North-Central - 52nd Annual Meeting

Paper No. 31-4
Presentation Time: 8:00 AM-5:30 PM

PRELIMINARY SEDIMENTOLOGICAL AND STRATIGRAPHIC ANALYSIS OF THE BASAL GLACIGENIC WYNYARD FORMATION (WYNYARD, TASMANIA, AUSTRALIA)


IVES, Libby R.W. and ISBELL, John L., Geosciences, University of Wisconsin-Milwaukee, 3209 North Maryland Avenue, Milwaukee, WI 53211

The Wynyard Fm. (Permo-Carboniferous; Wynyard coastline, Tasmania) was deposited during the Late Paleozoic Ice Age (LPIA) within the South Polar Circle. The emerging view of the LPIA attributes glaciation to regional-scale ice caps and ice sheets, rather than a single Gondwanan ice sheet. Therefore, characterizing regional glaciers is crucial to understanding the climatic significance of LPIA glaciation.

The Wynyard Fm. consists primarily of massive diamictites with m-scale interbeds of sandstones, clast-supported conglomerates, and lonestone-bearing, laminated mudrocks. Since the Wynyard Fm. is unequivocally glacigenic, most previous work focused on describing ice flow directions, clast provenance, and age. This focus has led to depositional processes (subglacial, glaciomarine, and/or mass transport processes) being proposed without a complete, detailed examination of the section’s sedimentology and stratigraphy. Hypothesized sources for Tasmanian glaciers include ice caps nucleated on regional highs (based on clast composition) or an ice sheet sourced in North Victoria Land (Antarctica; based on flow directions).

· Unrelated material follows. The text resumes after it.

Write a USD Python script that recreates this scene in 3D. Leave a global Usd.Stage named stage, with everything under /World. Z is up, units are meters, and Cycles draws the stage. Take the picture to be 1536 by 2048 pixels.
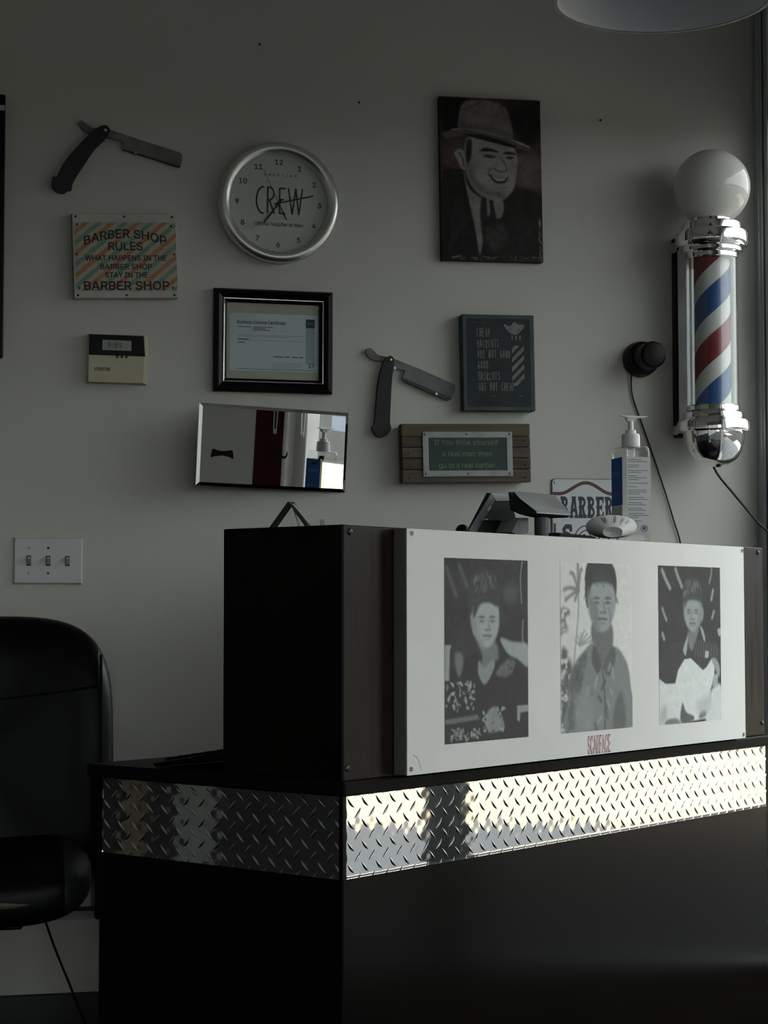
import math, random
import numpy as np, trimesh, usdkit, meshkit, shapely
from shapely.geometry import Polygon, LineString, Point, box as sbox
from shapely import affinity
from shapely.ops import unary_union
from pxr import Usd, UsdGeom, UsdLux, UsdShade, Sdf, Gf, Vt

stage = Usd.Stage.CreateInMemory()
UsdGeom.SetStageUpAxis(stage, 'Z'); UsdGeom.SetStageMetersPerUnit(stage, 1.0)
UsdGeom.Xform.Define(stage, '/World'); UsdGeom.Scope.Define(stage, '/World/Looks')
rng = random.Random(7)

# ------------------------------------------------------------------ camera
CAM_POS = np.array([0.0, -4.53, 1.02]); YAW, PITCH, ROLL = map(math.radians, (12.585, 3.086, -0.066)); FPX = 3715.5
EXPOSURE = 0.0
cam = UsdGeom.Camera.Define(stage, '/World/camera')
cam.CreateHorizontalApertureAttr(20.955); cam.CreateVerticalApertureAttr(20.955 * 2048 / 1536)
cam.CreateFocalLengthAttr(20.955 * FPX / 1536); cam.CreateExposureAttr(EXPOSURE); cam.CreateClippingRangeAttr(Gf.Vec2f(0.05, 500))
_f = np.array([math.sin(YAW) * math.cos(PITCH), math.cos(YAW) * math.cos(PITCH), math.sin(PITCH)])
_r = np.array([math.cos(YAW), -math.sin(YAW), 0.0]); _u = np.cross(_r, _f)
_c, _s = math.cos(ROLL), math.sin(ROLL)
_r, _u = _c * _r + _s * _u, -_s * _r + _c * _u
UsdGeom.Xformable(cam).AddTransformOp().Set(Gf.Matrix4d(*map(float, [*_r, 0, *_u, 0, *(-_f), 0, *CAM_POS, 1])))

# ------------------------------------------------------------------ sky and sun (daylight through the shop window)
SKY, SUN, SUN_ELEV = 1.12, 1.5, 45.0
dome = UsdLux.DomeLight.Define(stage, '/World/sky'); dome.CreateIntensityAttr(SKY); dome.CreateColorAttr(Gf.Vec3f(0.94, 0.975, 1.0))
sun = UsdLux.DistantLight.Define(stage, '/World/sun'); sun.CreateIntensityAttr(SUN); sun.CreateColorAttr(Gf.Vec3f(1.0, 0.93, 0.82)); sun.CreateAngleAttr(0.6); sun.CreateNormalizeAttr(True)
# the sun stands behind the shop (to the west), so it lights the street and never the room
UsdGeom.Xformable(sun).AddRotateYOp().Set(-(90.0 - SUN_ELEV))

# ------------------------------------------------------------------ names and properties
_used = {}
def numbered(parent, name):
    k = (str(parent), name); i = _used.get(k, 0); _used[k] = i + 1
    return name if i == 0 else f'{name}_{i:03d}'
def M4(x, y, z, p):
    return Gf.Matrix4d(*map(float, [*x, 0, *y, 0, *z, 0, *p, 1]))
def setdata(prim, label=None, category=None, group=None, kind=None):
    for k, v in (('label', label), ('category', category), ('group', group), ('kind', kind)):
        if v: prim.SetCustomDataByKey(k, v)
def thing(name, label, category, m=None, group=None):
    x = UsdGeom.Xform.Define(stage, '/World/' + numbered('/World', name))
    if m is not None: x.AddTransformOp().Set(m)
    setdata(x.GetPrim(), label, category, group)
    return str(x.GetPath())
def part(parent, name, mesh, material, smooth=False, label=None, kind=None):
    path = parent + '/' + numbered(parent, name)
    m = usdkit.mesh(stage, path, mesh, '/World/Looks/' + material, smooth)
    setdata(m.GetPrim(), label, kind=kind)
    return path
def struct(name, mesh, material, smooth=False):
    path = '/World/' + numbered('/World', name)
    m = usdkit.mesh(stage, path, mesh, '/World/Looks/' + material, smooth)
    setdata(m.GetPrim(), kind='structure')
    return path
def solo(name, label, category, mesh, material, smooth=False, group=None, kind=None):
    path = '/World/' + numbered('/World', name)
    m = usdkit.mesh(stage, path, mesh, '/World/Looks/' + material, smooth)
    setdata(m.GetPrim(), label, category, group, kind)
    return path
def on_wall(x, z, tilt=0.0, y=0.0):          # local x right, y up, z out of the back wall
    c, s = math.cos(math.radians(tilt)), math.sin(math.radians(tilt))
    return M4((c, 0, s), (-s, 0, c), (0, -1, 0), (x, y, z))

# ------------------------------------------------------------------ materials
def mat(name, color, rough=0.5, metal=0.0, spec=0.5, var=0.0, vscale=6.0, color2=None, bump=0.0, bscale=60.0, coat=0.0, stretch=(1, 1, 1), trans=0.0, ior=1.5, rvar=0.0):
    n = {'p': ('principled_bsdf', {'base_color': color, 'roughness': rough, 'metallic': metal, 'specular_ior_level': spec, 'coat_weight': coat, 'transmission_weight': trans, 'ior': ior})}
    l = []
    if var or color2 or bump or rvar:
        n['tc'] = ('texture_coordinate', {}); n['mp'] = ('mapping', {'scale': stretch}); l.append(('tc.object', 'mp.vector'))
    if var or color2:
        c2 = color2 or tuple(c * (1 - var) for c in color)
        n['nz'] = ('noise_texture', {'scale': vscale, 'detail': 5.0, 'roughness': 0.6}); l.append(('mp.vector', 'nz.vector'))
        n['rp'] = ('rgb_ramp', {'ramp': [(0.3, color), (0.7, c2)]}); l += [('nz.fac', 'rp.fac'), ('rp.color', 'p.base_color')]
    if rvar:
        n['rn'] = ('noise_texture', {'scale': vscale * 1.7, 'detail': 4.0}); l.append(('mp.vector', 'rn.vector'))
        n['rr'] = ('map_range', {'from_min': 0.3, 'from_max': 0.7, 'to_min': max(0.02, rough - rvar), 'to_max': min(1, rough + rvar)})
        l += [('rn.fac', 'rr.value'), ('rr.result', 'p.roughness')]
    if bump:
        n['bz'] = ('noise_texture', {'scale': bscale, 'detail': 3.0}); n['bp'] = ('bump', {'strength': bump, 'distance': 0.002})
        l += [('mp.vector', 'bz.vector'), ('bz.fac', 'bp.height'), ('bp.normal', 'p.normal')]
    return usdkit.material(stage, '/World/Looks/' + name, n, l, surface='p.BSDF')

mat('wall_paint', (0.50, 0.488, 0.445), 0.62, var=0.05, vscale=1.5, bump=0.12, bscale=220)
mat('side_wall_paint', (0.80, 0.785, 0.73), 0.7, var=0.05, vscale=1.5)
mat('front_wall_paint', (0.35, 0.35, 0.33), 0.8, var=0.1)
mat('left_wall_paint', (0.018, 0.018, 0.018), 0.8, var=0.1)
mat('left_pier_paint', (0.20, 0.205, 0.19), 0.7, var=0.1)
mat('tan_door', (0.16, 0.125, 0.09), 0.7, var=0.3, vscale=8)
mat('ceiling_paint', (0.72, 0.71, 0.67), 0.9)
mat('floor_vinyl', (0.010, 0.0095, 0.009), 0.55, spec=0.12, var=0.4, vscale=9)
mat('baseboard_rubber', (0.006, 0.006, 0.006), 0.5)
mat('aluminium', (0.42, 0.45, 0.46), 0.42, 0.6, var=0.08, vscale=20)
mat('gasket', (0.01, 0.01, 0.01), 0.6)
mat('white_trim', (0.86, 0.85, 0.81), 0.5, var=0.06, vscale=12)
usdkit.material(stage, '/World/Looks/notice_card', {'d': ('diffuse_bsdf', {'color': (0.55, 0.58, 0.62)}), 't': ('translucent_bsdf', {'color': (0.40, 0.42, 0.45)}), 'a': ('add_closure', {})}, [('d.BSDF', 'a.closure1'), ('t.BSDF', 'a.closure2')], surface='a.closure')
mat('maroon_paint', (0.060, 0.005, 0.006), 0.8, spec=0.08, var=0.2)
mat('concrete', (0.61, 0.51, 0.375), 0.95, spec=0.0, var=0.15, vscale=0.8)
mat('paving_grey', (0.21, 0.21, 0.215), 0.9, spec=0.0, var=0.12, vscale=0.8)
mat('asphalt', (0.06, 0.06, 0.06), 0.95, spec=0.0, var=0.3, vscale=1.2)
mat('facade', (0.10, 0.095, 0.09), 0.9, var=0.2, vscale=0.6)
mat('facade_dark', (0.03, 0.035, 0.04), 0.3)
mat('hedge_leaf', (0.015, 0.022, 0.012), 0.9, var=0.5, vscale=6)
mat('shop_fascia', (0.25, 0.25, 0.25), 0.9)

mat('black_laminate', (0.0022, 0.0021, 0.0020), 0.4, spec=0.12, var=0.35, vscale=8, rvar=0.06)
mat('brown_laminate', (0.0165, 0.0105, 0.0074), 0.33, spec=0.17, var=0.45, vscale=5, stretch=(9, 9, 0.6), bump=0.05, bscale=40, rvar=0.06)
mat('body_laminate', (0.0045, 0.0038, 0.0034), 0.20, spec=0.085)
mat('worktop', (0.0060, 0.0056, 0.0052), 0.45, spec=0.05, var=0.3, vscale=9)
mat('cap_metal', (0.05, 0.05, 0.05), 0.35, 0.6)
mat('tread_metal', (0.72, 0.715, 0.71), 0.04, 1.0, var=0.08, vscale=14, rvar=0.02)
mat('board_white', (0.76, 0.75, 0.715), 0.65, spec=0.2, var=0.06, vscale=7)
mat('board_edge', (0.12, 0.12, 0.108), 0.7, var=0.2, vscale=10)
mat('stain', (0.45, 0.41, 0.32), 0.7)
mat('screw_steel', (0.16, 0.15, 0.14), 0.4, 0.7)
mat('red_ink', (0.25, 0.012, 0.03), 0.6)
mat('pink_ink', (0.62, 0.42, 0.42), 0.6)
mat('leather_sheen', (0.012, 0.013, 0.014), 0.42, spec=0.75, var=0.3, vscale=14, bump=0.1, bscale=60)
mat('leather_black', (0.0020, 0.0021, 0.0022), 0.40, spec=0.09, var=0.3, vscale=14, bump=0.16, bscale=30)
mat('leather_worn', (0.05, 0.04, 0.012), 0.6, var=0.5, vscale=30)
mat('plastic_black', (0.0030, 0.0030, 0.0030), 0.38, spec=0.14, var=0.1)
mat('satin_metal', (0.78, 0.79, 0.80), 0.32, 0.75)
mat('plastic_black_gloss', (0.003, 0.003, 0.003), 0.25, spec=0.10)
mat('plastic_dark_grey', (0.012, 0.014, 0.0155), 0.45, spec=0.2, var=0.1, vscale=30)
mat('plastic_grey', (0.23, 0.24, 0.24), 0.4, var=0.08, vscale=30)
mat('plastic_mid_grey', (0.075, 0.08, 0.085), 0.42, var=0.08, vscale=30)
mat('band_grey', (0.33, 0.35, 0.34), 0.5)
mat('lcd_grey', (0.22, 0.22, 0.19), 0.3)
mat('chair_metal', (0.16, 0.15, 0.15), 0.5, 0.3)
mat('cable_black', (0.004, 0.004, 0.004), 0.5)

mat('chrome', (0.86, 0.86, 0.85), 0.045, 1.0)
mat('brushed_silver', (0.68, 0.68, 0.66), 0.33, 1.0, bump=0.05, bscale=300, stretch=(1, 1, 20))
mat('milk_glass', (0.66, 0.645, 0.60), 0.035, spec=0.5, var=0.03)
mat('mirror_silver', (0.90, 0.905, 0.89), 0.012, 1.0)
mat('mirror_back', (0.05, 0.05, 0.05), 0.7)
mat('decal_black', (0.003, 0.003, 0.003), 0.9, spec=0.05)
mat('decal_grey', (0.03, 0.033, 0.033), 0.9, spec=0.05)
mat('clock_face', (0.57, 0.57, 0.53), 0.7, var=0.03)
mat('ink_black', (0.012, 0.012, 0.013), 0.6)
mat('ink_grey', (0.16, 0.17, 0.17), 0.6)
mat('ink_dark_grey', (0.075, 0.08, 0.08), 0.6)
mat('frame_black', (0.0025, 0.0025, 0.0025), 0.30, spec=0.14)
mat('silver_bead', (0.75, 0.74, 0.70), 0.16, 1.0)
mat('mat_paper', (0.46, 0.44, 0.38), 0.85, var=0.08, vscale=18)
mat('paper_blue_white', (0.56, 0.62, 0.65), 0.7, var=0.03)
mat('paper_band', (0.34, 0.40, 0.44), 0.7)
mat('ink_navy', (0.016, 0.035, 0.06), 0.6)
mat('switch_plate', (0.44, 0.455, 0.45), 0.38, spec=0.5)
mat('switch_toggle', (0.40, 0.41, 0.39), 0.35)
mat('cream_plastic', (0.44, 0.41, 0.29), 0.55, var=0.08, vscale=20)
mat('white_plastic', (0.60, 0.61, 0.60), 0.4)
mat('brand_red', (0.22, 0.012, 0.010), 0.6)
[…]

We present preliminary results from an analysis of the basal 400 m of the Wynyard Fm. These strata rest on an angular unconformity with the Neoproterozoic Burnie Fm., which, contrary to previous reports, bears no indication of subglacial erosion. The section is primarily massive to crudely-bedded sandy, clast-rich diamictites that frequently include discontinuous, 10 cm – 2 m thick bodies of coarse sandstones and conglomerates, suggestive of an ice-proximal environment. Mass transport deposits within the diamictites have a mean transport direction of 086°. Three boulder pavements with aligned striations, indicative of grounded ice, were identified throughout the measured section (mean striae trend 006°). One 16 m thick portion of the section contains laterally continuous cross bedded gravels, asymmetrically rippled sands, and thinly laminated to thinly bedded, alternating silt and clay with outsized clasts (mean paleocurrent direction of 000°). This succession represents at least one advance/ retreat cycle during a much longer “Wynyard” glaciation.

Detrital zircon provenance analysis will be used to help establish the source area(s) of sands within the basal Wynyard Fm.